Paralelamente, o governo deve dobrar a aposta na retórica política com o envio de uma proposta de taxação “BBBs” — bets, bancos e bilionários —, slogan já explorado à época da discussão do IOF e que será reciclado para turbinar a militância nesse fim de ano. Mesmo sem pretensões concretas de aprovação, vale o reforço da narrativa que tem rendido dividendos políticos para Lula. Se, ao final do processo, faltar dinheiro para fechar a PLOA, a cama estará feita para a edição de novos decretos com aumento de impostos regulatórios que afetem apenas o “andar de cima”, como o próprio IOF ou o Imposto sobre Importações (mas não sobre as blusinhas, que inclusive pode ser revisto!).
Do outro lado da Praça dos Três Poderes, o Planalto já começou a usar seus instrumentos de pressão sobre o Congresso. Desde a derrubada da MP, foram registradas diversas exonerações de aliados de parlamentares que votaram contra o governo. As negociações por cargos e pelo fluxo de pagamento das emendas estão a todo vapor. Ao mesmo tempo em que tenta flexibilizar a posição do TCU — seja por meio de mudança na LDO, seja, em último caso, com recurso ao Supremo —, a equipe econômica concentra esforços na aprovação das medidas necessárias para sustentar o orçamento.

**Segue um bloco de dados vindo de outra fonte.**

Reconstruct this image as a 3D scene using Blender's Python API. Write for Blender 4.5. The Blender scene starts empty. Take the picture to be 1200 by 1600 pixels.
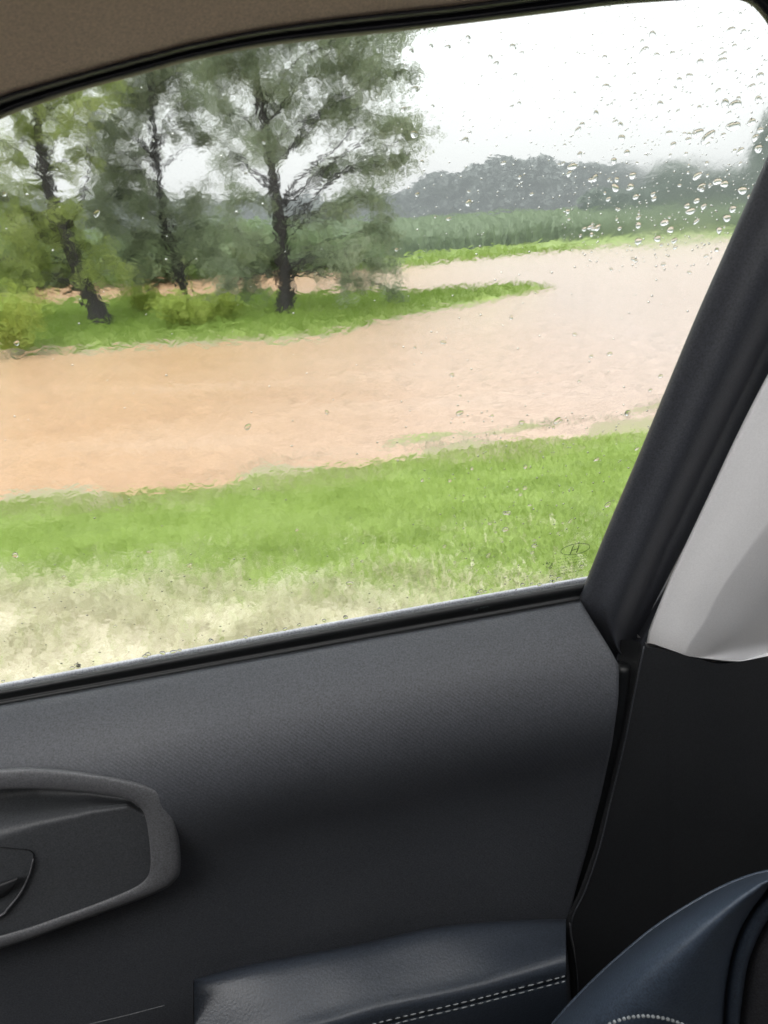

Apesar do clima tensionado, a ausência de uma candidatura competitiva claramente colocada contra Lula até o momento e a melhora na sua popularidade podem, mais uma vez, levar a base não alinhada ideologicamente a acabar entregando o necessário para que o governo consiga fechar as contas. Sob o risco de ficar sem emendas em ano eleitoral, é possível que o Congresso faça este último esforço. E ainda que não se alcance toda a arrecadação prevista na MP 1303, a expectativa é de recomposição suficiente para evitar mudanças nas metas fiscais e garantir a Lula uma travessia orçamentária menos turbulenta durante sua tentativa de reeleição.